O destino do poeta, no mito grego, é ser estraçalhado pelas Bacantes, que não admitiam a atenção exclusiva de Orfeu por Eurídice, nem o desprezo que todas as mulheres passaram a dele receber, depois da morte da amada.  A vingança se dá nos termos dos sacrifícios dionisíacos mais sangrentos, violência jamais esquecida pelos órficos, em cujos templos não se admitiam mulheres.[ii]  No filme, Orfeu é morto entre homens e pelo disparo acidental de uma arma de fogo.  As Bacantes, entretanto, estão presentes, em meio à confusão armada e ao círculo ditirâmbico com que Cocteau refez a cena grega.

Orfeu, poeta à procura de seu poema, assume o enfrentamento da morte com a mesma obstinação com que deseja decifrar o seu próprio enigma: o de “ser de linguagem”.

Por isso, Orfeu atira-se ao desconhecido.  Nele descobre que o sentido é a morte do mistério.  Buscá-lo na sua integralidade implica excluir o pensamento do homem, colocar-lhe um ponto final.  Assim se reencontram mito e mistério, partícipes da mesma etimologia.

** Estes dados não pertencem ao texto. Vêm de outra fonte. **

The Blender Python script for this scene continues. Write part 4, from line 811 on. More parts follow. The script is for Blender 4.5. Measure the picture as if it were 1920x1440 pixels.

Esta idéia, que os órficos da Antigüidade vivenciaram ritualisticamente, o protagonista de Jean Cocteau reproduz, assimilando a morte como matéria poética, prodígio que se confirma na irrupção do mito através das Idades - seja na solidão da leitura, seja na umbrosa projeção de um filme como o Orfeu.



[i] Tais observações se extraem de cenas tais como:  REGRAMATICALIZAÇÃO DA CINÉTICA TRADICIONAL:  o enquadramento do símbolo do Rolls-Royce, uma mulher alada, na seqüência do seqüestro do corpo de Cégèste, que tem valor adverbial, por projetar a trama num outro espaço, que já não é mais Paris, ou as tomadas de cena em planos oblíquos, assinalando as ações transgressivas.  NOVA SINTAXE : as repetições de cenas sob novo ritmo de filmagem ou em progressão invertida (o que seria o mesmo de dizer, “rodadas para trás”), a interpolação da longa narrativa da primeira catábase, que é cortada pela continuidade do quadro do carteiro, como se tudo não passasse de um sonho.  RESSEMANTIZAÇÃO DE IMAGENS:  mergulho no espelho, não como gesto narcísico, mas penetração no outro absoluto de nós mesmo, a morte, ou o reflexo da face na poça d’ água, inferindo retorno à vida (o que confere, entretanto, com a teologia órfica).

 

[ii] Como tudo é transformação, na perspectiva órfica, o estraçalhamento de Orfeu também o é.  Não nos esqueçamos de que patrono do orfismo é Dioniso-Zagreu, que foi despedaçado e devorado pelos titãs.  Indignado, Zeus transformou os titãs em cinzas, das quais se geraram os homens.  Por aí os órficos explicavam a natureza dúplice dos homens: bons, pela herança do menino Dioniso; maus, pela herança titânica.  A morte de Orfeu reedita, pois, transformada, a desdita do primeiro Dioniso (primeiro, porque é salvo da morte por seu pai, Zeus.  Mas isso já é outra história...).